Stabilization of Thin Films, Foams, Emulsions and Bifluid Gels with Surface-Active Solid Particles

This chapter summarizes the current advances in stabilization of thin films, foams, emulsions and bifluid gels by surface-active particles. Small particles of different shape and morphology with partial wettability can adsorb strongly at liquid/liquid and gas/liquid interfaces and are able to stabilize foams and emulsions. Factors such as particles size, shape and hydrophobicity and their effect on the stabilization mechanism are discussed in detail. The energy of attachment of a surface-active particle to the interface depends on the contact angle and interfacial tension and is proportional to the particle radius. Partially hydrophobic and shape anisotropic particles (e.g. rods) are more efficient than spheres in covering and protecting bubbles and emulsion droplets against coalescence. The mechanism of stabilization by surface-active particles is based on contributions from several effects.

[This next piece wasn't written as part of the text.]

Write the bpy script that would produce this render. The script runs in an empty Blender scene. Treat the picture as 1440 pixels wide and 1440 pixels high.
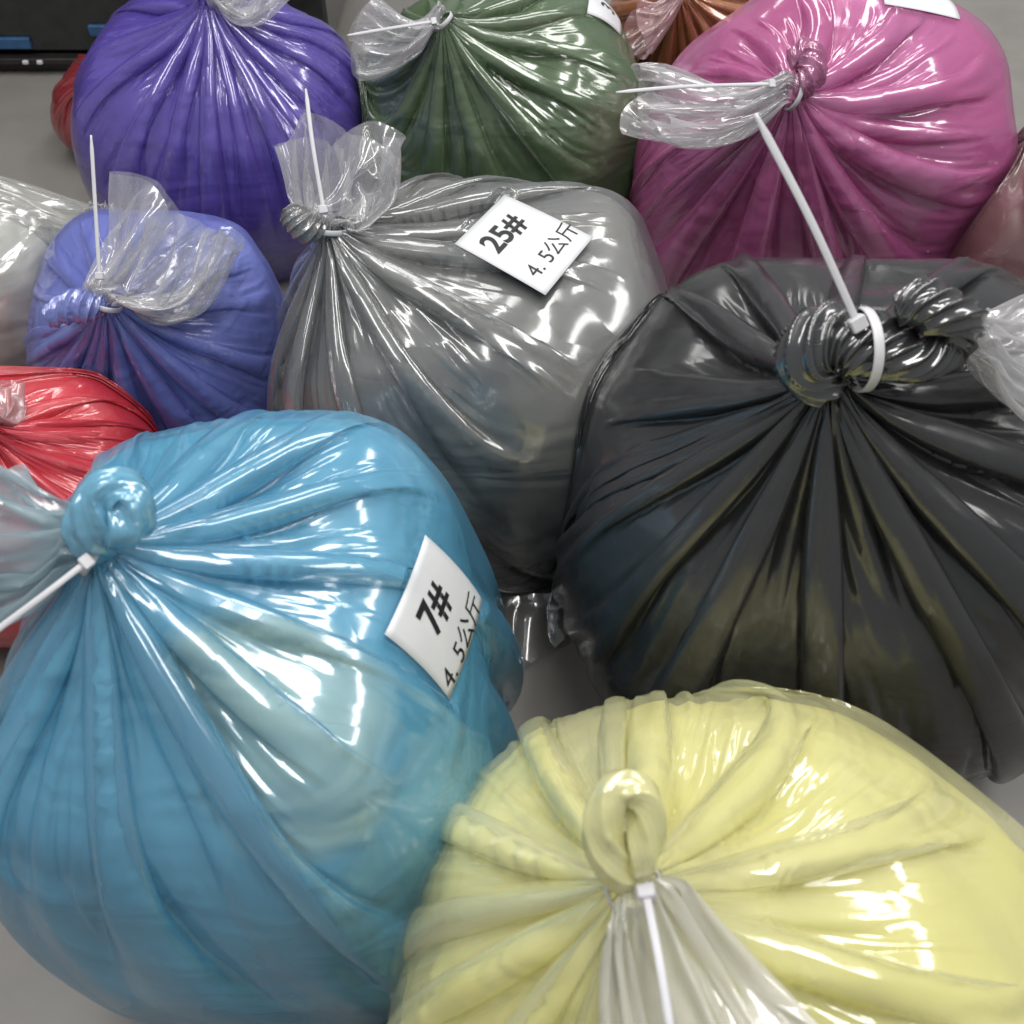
import bpy, bmesh, math, time
import numpy as np
from mathutils import Vector, Matrix, noise
from mathutils.bvhtree import BVHTree
T0 = time.time()
S = bpy.context.scene
COL = S.collection
R = math.radians
f32 = np.float32

# ------------------------------------------------------------------ camera
CAM_H, PITCH, FPX = 1.0, 48.0, 1444.0
cam_d = bpy.data.cameras.new("camera")
cam_d.sensor_width = 36.0
cam_d.lens = 36.0 * FPX / 1440.0
cam_d.clip_start, cam_d.clip_end = 0.02, 60.0
cam_d.dof.use_dof = True
cam_d.dof.focus_distance = 1.12
cam_d.dof.aperture_fstop = 9.0
cam = bpy.data.objects.new("camera", cam_d)
cam.location = (0, 0, CAM_H)
cam.rotation_euler = (R(90 - PITCH), 0, 0)
COL.objects.link(cam)
S.camera = cam

# ------------------------------------------------------------------ room light
w = bpy.data.worlds.new("World")
S.world = w
w.use_nodes = True
w.node_tree.nodes["Background"].inputs[0].default_value = (0.93, 0.97, 1.0, 1)
w.node_tree.nodes["Background"].inputs[1].default_value = 0.36
S.view_settings.view_transform = 'Standard'
S.view_settings.look = 'None'
S.view_settings.exposure = -0.24
S.view_settings.gamma = 1.0
S.cycles.use_denoising = True
S.cycles.max_bounces = 6
S.cycles.use_adaptive_sampling = True
S.cycles.adaptive_threshold = 0.03
S.cycles.transparent_max_bounces = 10
S.cycles.sample_clamp_indirect = 6.0
S.cycles.caustics_reflective = False
S.cycles.caustics_refractive = False


def tube_light(loc, length, width, energy, rz=0.0, tilt=(0, 0)):
    d = bpy.data.lights.new("ceiling_tube", 'AREA')
    d.shape = 'RECTANGLE'
    d.size, d.size_y = length, width
    d.energy = energy
    d.color = (1.0, 0.985, 0.955)
    o = bpy.data.objects.new("ceiling_tube", d)
    o.location = loc
    o.rotation_euler = (tilt[0], tilt[1], rz)
    COL.objects.link(o)


# rows of fluorescent battens on the ceiling, running away from the camera
for lx, ly, e in ((-1.15, 1.0, 27), (0.35, 0.55, 31), (1.75, 1.2, 25), (-0.6, 3.4, 17), (0.95, 3.3, 21)):
    tube_light((lx, ly, 2.5), 2.3, 0.32, e * 1.3, R(80))


# ------------------------------------------------------------------ helpers
def ray(px, py):
    a = R(PITCH)
    f = np.array([0, math.cos(a), -math.sin(a)])
    u = np.array([0, math.sin(a), math.cos(a)])
    return f + (px - 720) / FPX * np.array([1.0, 0, 0]) - (py - 720) / FPX * u


def at(px, py, z=None, y=None):
    """a point of the floor plan: where the sight line meets a height z or a distance y"""
    d = ray(px, py)
    t = (z - CAM_H) / d[2] if z is not None else y / d[1]
    return np.array([0, 0, CAM_H]) + d * t


def unit(v):
    v = np.asarray(v, float)
    return v / max(np.linalg.norm(v), 1e-9)


def frame_from(t, hint=(0, 0, 1)):
    t = unit(t)
    e = np.cross(t, np.asarray(hint, float))
    if np.linalg.norm(e) < 1e-4:
        e = np.cross(t, np.array([0, 1.0, 0]))
    e = unit(e)
    return t, e, unit(np.cross(e, t))


def vnoise(P, scale, seed, amp=1.0):
    """smooth value noise, vectorised, P: (...,3)"""
    Q = P * scale + seed * 17.31
    i = np.floor(Q).astype(np.int64)
    f = Q - i
    f = f * f * (3 - 2 * f)
    out = 0
    for dx in (0, 1):
        for dy in (0, 1):
            for dz in (0, 1):
                h = (i[..., 0] + dx) * 374761393 + (i[..., 1] + dy) * 668265263 + (i[..., 2] + dz) * 2147483647
                h = (h ^ (h >> 13)) * 1274126177
                h = ((h ^ (h >> 16)) & 0xffff) / 32767.5 - 1
                wgt = (f[..., 0] if dx else 1 - f[..., 0]) * (f[..., 1] if dy else 1 - f[..., 1]) * (f[..., 2] if dz else 1 - f[..., 2])
                out = out + h * wgt
    return out * amp


def adopt(o, parent):
    o.parent = parent
    if parent.data is None:
        o.matrix_parent_inverse = Matrix.Translation(-parent.location)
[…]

These particles stabilize dispersions of immiscible fluids by providing steric hindrance to their coalescence, by bridging the droplets or bubbles and by increasing the bending energy of the interface. Additional stability can be achieved by interconnecting the particles on the interface by chemical linking or physical entanglement. In addition, stabilization against gravity-induced separation (creaming and sedimentation) can be achieved by the formation of a network from dispersed phase or from excess particles in the continuous phase. Surface-active particles can be used to stabilize more complex structures such as double emulsions, which was proven to be very difficult with molecular surfactants. Finally, it was shown theoretically that surface-active particles with equal affinity for two fluids could create bicontinuous particle-stabilized fluid gels. Stabilization by surface-active particles has already found many industrial applications; however, a new level of stability and (structure) control in various dispersion systems and the possibility of deriving new materials need to be further explored.